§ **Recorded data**
□ □ □ □ □ □ □
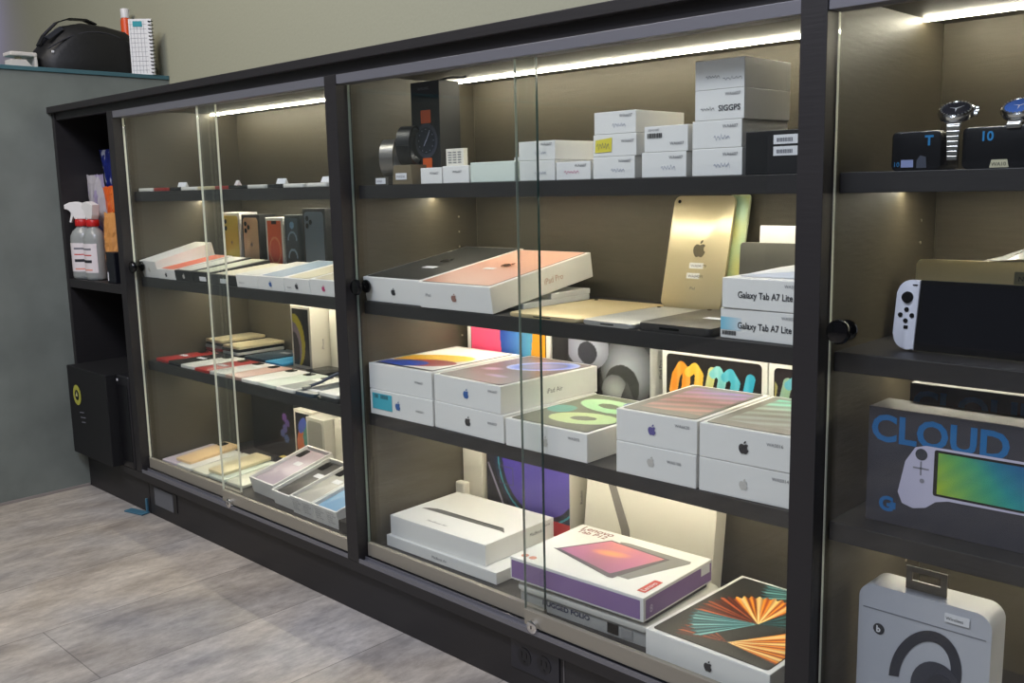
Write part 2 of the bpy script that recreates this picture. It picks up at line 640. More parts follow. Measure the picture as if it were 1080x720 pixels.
def tablet_box(name, label, x, y, z, yaw, w, d, h, art=None, logo=None, code=None, codepos=(0.72, 0.62), side=None, margin=0.008, tilt=0, group=None,
               m=WHITE, border=(0.12, 0.11, 0.11), logopos=(0.5, 0.45), lsize=0.018, artn=90):
    t = thing(name, label, 'box', (x, y, z + 0.0003), yaw, tilt, group)
    carton(t, w, d, h, m)
    if art:
        if border is not None:
            flat('picture_border', [rrect(margin - .0015, margin - .0015, w - margin + .0015, d - margin + .0015, 0.006)], TOPF, (0, 0, h),
                 mat('border_%s' % name, border, 0.3), t, 0.0003, 0.0003)
        picture(t, TOPF, (margin, margin, h), w - 2 * margin, d - 2 * margin, art, artn, int(artn * 1.3), n=0.001)
    if logo is not None:
        apple(t, FRONTF, (w * logopos[0], 0, h * logopos[1]), lsize, logo)
    if code:
        text(code, 0.0068, FRONTF, (w * codepos[0], 0, h * codepos[1]), CODEI, t, 'stock_code')
    if side:
        text(side, 0.013, RIGHTF, (w, d * 0.45, h * 0.38), GREYINK, t, 'side_lettering')
    return t


def ell(u, v, cu, cv, ru, rv, rot=0):
    a = R(rot)
    x, y = u - cu, v - cv
    X, Y = x * math.cos(a) + y * math.sin(a), -x * math.sin(a) + y * math.cos(a)
    return (X / ru) ** 2 + (Y / rv) ** 2


def art_primary(u, v):
    if v < .02 or v > .985 or u < .02 or u > .98:
        return (.1, .1, .1)
    if ell(u, v, .3, .12, .34, .14, 12) < 1:
        return lerp((.10, .22, .62), (.15, .38, .8), u)
    if ell(u, v, .52, .22, .42, .16, 14) < 1:
        return lerp((.75, .2, .15), (.62, .15, .2), u)
    if ell(u, v, .42, .42, .5, .2, 18) < 1:
        return lerp((.95, .70, .15), (.97, .85, .35), u)
    return (.93, .92, .9)


def art_mauve(u, v):
    c = lerp((.40, .33, .36), (.50, .42, .42), v)
    e = ell(u, v, .62, .72, .38, .2, 25)
    if .45 < e < 1:
        c = lerp((.35, .42, .78), (.72, .78, .95), (e - .45) / .55)
    elif e <= .45:
        c = lerp((.50, .5, .66), (.42, .38, .46), e * 2)
    e = ell(u, v, .25, .4, .16, .07, 10)
    if e < 1:
        c = lerp((.75, .68, .82), c, e)
    e = ell(u, v, .6, .22, .2, .05, 0)
    if e < 1:
        c = lerp((.62, .55, .75), c, e)
    return c


def art_green(u, v):
    c = lerp((.40, .40, .34), (.48, .50, .42), v)
    e = ell(u, v, .62, .3, .38, .17, 8)
    if .14 < e < 1:
        c = lerp((.84, .84, .60), (.70, .82, .60), u)
    e = ell(u, v, .5, .72, .42, .17, -10)
    if .14 < e < 1:
        c = lerp((.50, .80, .62), (.76, .88, .70), v)
    e = ell(u, v, .75, .86, .18, .1, 0)
    if e < 1:
        c = (.42, .5, .74)
    if ell(u, v, .15, .45, .16, .12) < 1:
        c = (.36, .62, .58)
    return c


def art_waves(c0, c1, c2):
    def f(u, v):
        b = lerp((.50, .47, .42), (.42, .40, .38), v)
        s = math.sin((v * 1.0 - u * .25) * 38)
        k = lerp(c0, c1, v * 1.6) if v < .6 else lerp(c1, c2, (v - .6) * 2.5)
        inside = u > .12 and u < .95 and v > .12 and v < .92
        if inside:
            return lerp(b, k, .62 + .38 * s)
        return b
    return f


def art_rays(u, v):
    c = (.20, .19, .17)
    fans = ((.75, 1.06, .42, 178, 222, 't'), (.86, 1.08, .30, 215, 275, 'y'), (.56, .13, .32, 150, 200, 'r'), (.56, .13, .50, -8, 58, 'y'),
            (.57, .45, .42, 190, 244, 't'), (.57, .45, .42, 146, 190, 'r'), (.57, .45, .40, 78, 146, 'y'), (.57, .45, .38, 22, 78, 'd'))
    for cx, cy, r0, a0, a1, pal in fans:
        dx, dy = u - cx, (v - cy) * 1.25
        a = math.degrees(math.atan2(dy, dx))
        if a < a0 and a + 360 <= a1:
            a += 360
        rr = math.hypot(dx, dy)
        if a0 <= a <= a1 and rr < 1.28 * r0 * (.96 + .04 * math.sin(a * .9)):
            s = math.sin(a * .95 + cx * 9) * .5 + .5
            s2 = math.sin(a * .37 + 1) * .5 + .5
            if pal == 't':
                c = lerp((.10, .28, .30), (.62, .86, .84), s * (.35 + .65 * s2))
            elif pal == 'd':
                c = lerp((.08, .14, .14), (.30, .62, .62), s * s2)
            elif pal == 'y':
                c = lerp(lerp((.62, .22, .05), (1.0, .62, .12), s), (1, .92, .66), max(0, s2 * 1.6 - .75) + max(0, .22 - rr) * 2)
            else:
                c = lerp((.3, .12, .08), (.82, .38, .16), s * s2)
    return c


def mark(parent, M, o, w, h, m=None, n=0.0007, name='handwriting'):
    """a short handwritten squiggle"""
    pts = []
    k = 14
    for i in range(k):
        pts.append((w * i / (k - 1), h * (0.5 + 0.5 * math.sin(i * 2.3) * random.uniform(.4, 1))))
    b = MB()
    t = h * 0.06
    for i in range(k - 1):
        (u0, v0), (u1, v1) = pts[i], pts[i + 1]
        b.prism([(u0, v0 - t), (u1, v1 - t), (u1, v1 + t), (u0, v0 + t)], n, n + .0002, M, o)
    return b.build(name, m or mat('pale_blue_ink', (140, 146, 170), .6), parent)


def barcode(parent, M, o, w, h, m=INK, n=0.0008, name='barcode'):
    b = MB()
    x = 0.0
    rnd = random.Random(int(w * 1e5))
    while x < w:
        t = rnd.choice((.0005, .0008, .0012))
        b.prism([(x, 0), (x + t, 0), (x + t, h), (x, h)], n, n + .0002, M, o)
        x += t + rnd.choice((.0005, .0009))
    return b.build(name, m, parent)


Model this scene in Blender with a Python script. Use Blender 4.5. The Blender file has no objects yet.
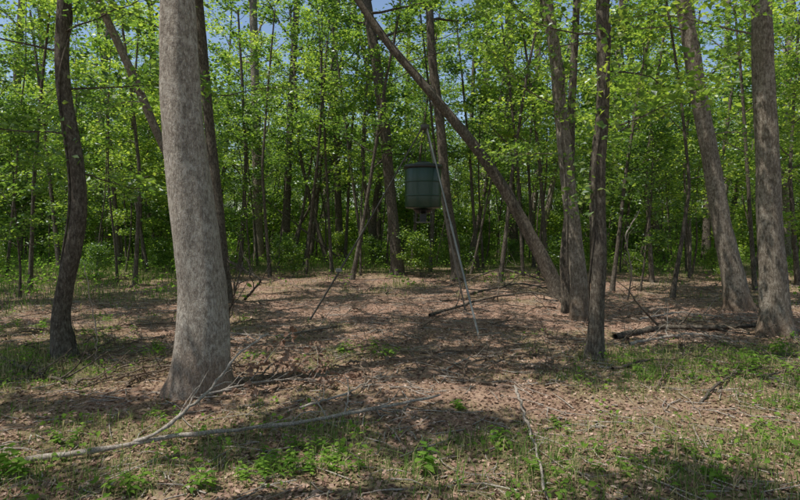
import bpy, math, numpy as np
from mathutils import Vector
R = np.random.default_rng(7)
F=555.0; CH=1.6
def W(px,py,d): return np.array([(px-400)/F*d, d, CH-(py-225)/F*d])
def G(px,py,up=0.0):
    d=CH*F/(py-225.0); x=(px-400)/F*d
    return np.array([x,d,gz(x,d)+up])
# ---------- noise ----------
_T=np.random.default_rng(3).random((256,256))
def vn(x,y):
    x=np.asarray(x,float);y=np.asarray(y,float)
    xi=np.floor(x).astype(int);yi=np.floor(y).astype(int)
    fx=x-xi;fy=y-yi;fx=fx*fx*(3-2*fx);fy=fy*fy*(3-2*fy)
    a=_T[xi%256,yi%256];b=_T[(xi+1)%256,yi%256];c=_T[xi%256,(yi+1)%256];d=_T[(xi+1)%256,(yi+1)%256]
    return (a*(1-fx)+b*fx)*(1-fy)+(c*(1-fx)+d*fx)*fy
def gz(x,y):
    return 0.10*(vn(np.asarray(x)*.35+9,np.asarray(y)*.35+4)-.5)+0.05*(vn(np.asarray(x)*1.3,np.asarray(y)*1.3+7)-.5)+0.02*(vn(np.asarray(x)*5,np.asarray(y)*5)-.5)
def blob(x,y,cx,cy,rx,ry): return np.exp(-((x-cx)/rx)**2-((y-cy)/ry)**2)
def green(x,y):
    x=np.asarray(x,float);y=np.asarray(y,float)
    n=vn(x*.8+20,y*.8+11)*.4+vn(x*2.3,y*2.3+50)*.6
    m=0.22+0*x
    m=m+.6*blob(x,y,-.75,3.9,.8,.7)+.25*blob(x,y,.5,3.4,2.2,.9)+.7*blob(x,y,4.6,6.2,2.4,1.6)+.4*blob(x,y,2.6,5.4,1.2,1.0)
    m=m+.5*blob(x,y,-.2,7.0,.7,.5)+.4*blob(x,y,-4.0,6.0,2.8,1.9)+.4*blob(x,y,-2.4,3.6,1.2,.8)+.3*blob(x,y,2.5,3.6,1.8,.9)
    m=m+.95*blob(x,y,-13,17,7.5,8)+.75*np.clip((y-17)/6,0,1)+.5*blob(x,y,17,24,8,6)
    m=m-.45*blob(x,y,1.0,9.5,5,4)
    return np.clip(m+(n-.5)*1.5,0,1)
# ---------- mesh builder ----------
class MB:
    def __init__(s): s.v=[];s.f=[];s.m=[];s.a=[];s.n=0
    def add(s,v,f,mat,att):
        v=np.asarray(v,float);f=np.asarray(f,int)
        s.v.append(v);s.f.append(f+s.n);s.n+=len(v)
        s.m.append(np.full(len(f),mat,int));s.a.append(np.broadcast_to(np.asarray(att,float),(len(f),)).copy())
    def mesh(s,name,mats,smooth=(0,)):
        v=np.concatenate(s.v);f=np.concatenate(s.f);m=np.concatenate(s.m);a=np.concatenate(s.a)
        me=bpy.data.meshes.new(name)
        me.vertices.add(len(v));me.vertices.foreach_set('co',v.astype(np.float32).ravel())
        me.loops.add(len(f)*4);me.loops.foreach_set('vertex_index',f.astype(np.int32).ravel())
        me.polygons.add(len(f));me.polygons.foreach_set('loop_start',(np.arange(len(f))*4).astype(np.int32))
        me.polygons.foreach_set('loop_total',np.full(len(f),4,np.int32))
        for x in mats: me.materials.append(x)
        me.polygons.foreach_set('material_index',m.astype(np.int32))
        me.polygons.foreach_set('use_smooth',np.isin(m,smooth))
        at=me.attributes.new('v','FLOAT','FACE');at.data.foreach_set('value',a.astype(np.float32))
        me.update(calc_edges=True);me.validate()
        return me
def obj(name,me,parent=None,loc=(0,0,0),rot=(0,0,0),sc=1.0):
    o=bpy.data.objects.new(name,me);bpy.context.scene.collection.objects.link(o)
    o.location=loc;o.rotation_euler=rot
    o.scale=(sc,sc,sc) if np.isscalar(sc) else sc
    if parent: o.parent=parent
    return o
def nrm(a): return a/(np.linalg.norm(a,axis=-1,keepdims=True)+1e-9)
def tube(mb,pts,rad,sides=6,mat=0,att=.5,lobes=None):
    pts=np.asarray(pts,float);rad=np.asarray(rad,float);n=len(pts)
    t=nrm(np.gradient(pts,axis=0))
    ref=np.array([1.,0,0]) if abs(t[:,0].mean())<.7 else np.array([0,0,1.])
    u=nrm(np.cross(t,ref));w=np.cross(t,u)
    a=np.arange(sides)/sides*2*np.pi
    r=rad[:,None]*np.ones(sides)[None]
    if lobes is not None: r=r*lobes(pts,a)
    ring=pts[:,None]+r[:,:,None]*(np.cos(a)[None,:,None]*u[:,None]+np.sin(a)[None,:,None]*w[:,None])
    i=np.arange(n-1)[:,None]*sides;j=np.arange(sides)[None];k=(j+1)%sides
    f=np.stack([i+j,i+k,i+sides+k,i+sides+j],-1).reshape(-1,4)
    mb.add(ring.reshape(-1,3),f,mat,att)
def resample(pts,n,sm=14):
    pts=np.asarray(pts,float)
    d=np.r_[0,np.cumsum(np.linalg.norm(np.diff(pts[:,:3],axis=0),axis=1))]
    s=np.linspace(0,d[-1],n)
    out=np.stack([np.interp(s,d,pts[:,k]) for k in range(pts.shape[1])],1)
    k=max(1,n//sm)
    if n>8:
        ker=np.ones(2*k+1)/(2*k+1)
        pad=np.pad(out,((k,k),(0,0)),mode='reflect',reflect_type='odd')
        out=np.stack([np.convolve(pad[:,c],ker,'valid') for c in range(out.shape[1])],1)
    return out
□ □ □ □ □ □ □
§ **WORK TO COMPLETE**
Take the lines from the start of the material to the line with "return (.93, .92, .9)", both included, and transcribe them exactly without the pictures.

§ **EXERCISE SOLUTION**
Write part 2 of the bpy script that recreates this picture. It picks up at line 640. More parts follow. Measure the picture as if it were 1080x720 pixels.
def tablet_box(name, label, x, y, z, yaw, w, d, h, art=None, logo=None, code=None, codepos=(0.72, 0.62), side=None, margin=0.008, tilt=0, group=None,
               m=WHITE, border=(0.12, 0.11, 0.11), logopos=(0.5, 0.45), lsize=0.018, artn=90):
    t = thing(name, label, 'box', (x, y, z + 0.0003), yaw, tilt, group)
    carton(t, w, d, h, m)
    if art:
        if border is not None:
            flat('picture_border', [rrect(margin - .0015, margin - .0015, w - margin + .0015, d - margin + .0015, 0.006)], TOPF, (0, 0, h),
                 mat('border_%s' % name, border, 0.3), t, 0.0003, 0.0003)
        picture(t, TOPF, (margin, margin, h), w - 2 * margin, d - 2 * margin, art, artn, int(artn * 1.3), n=0.001)
    if logo is not None:
        apple(t, FRONTF, (w * logopos[0], 0, h * logopos[1]), lsize, logo)
    if code:
        text(code, 0.0068, FRONTF, (w * codepos[0], 0, h * codepos[1]), CODEI, t, 'stock_code')
    if side:
        text(side, 0.013, RIGHTF, (w, d * 0.45, h * 0.38), GREYINK, t, 'side_lettering')
    return t


def ell(u, v, cu, cv, ru, rv, rot=0):
    a = R(rot)
    x, y = u - cu, v - cv
    X, Y = x * math.cos(a) + y * math.sin(a), -x * math.sin(a) + y * math.cos(a)
    return (X / ru) ** 2 + (Y / rv) ** 2


def art_primary(u, v):
    if v < .02 or v > .985 or u < .02 or u > .98:
        return (.1, .1, .1)
    if ell(u, v, .3, .12, .34, .14, 12) < 1:
        return lerp((.10, .22, .62), (.15, .38, .8), u)
    if ell(u, v, .52, .22, .42, .16, 14) < 1:
        return lerp((.75, .2, .15), (.62, .15, .2), u)
    if ell(u, v, .42, .42, .5, .2, 18) < 1:
        return lerp((.95, .70, .15), (.97, .85, .35), u)
    return (.93, .92, .9)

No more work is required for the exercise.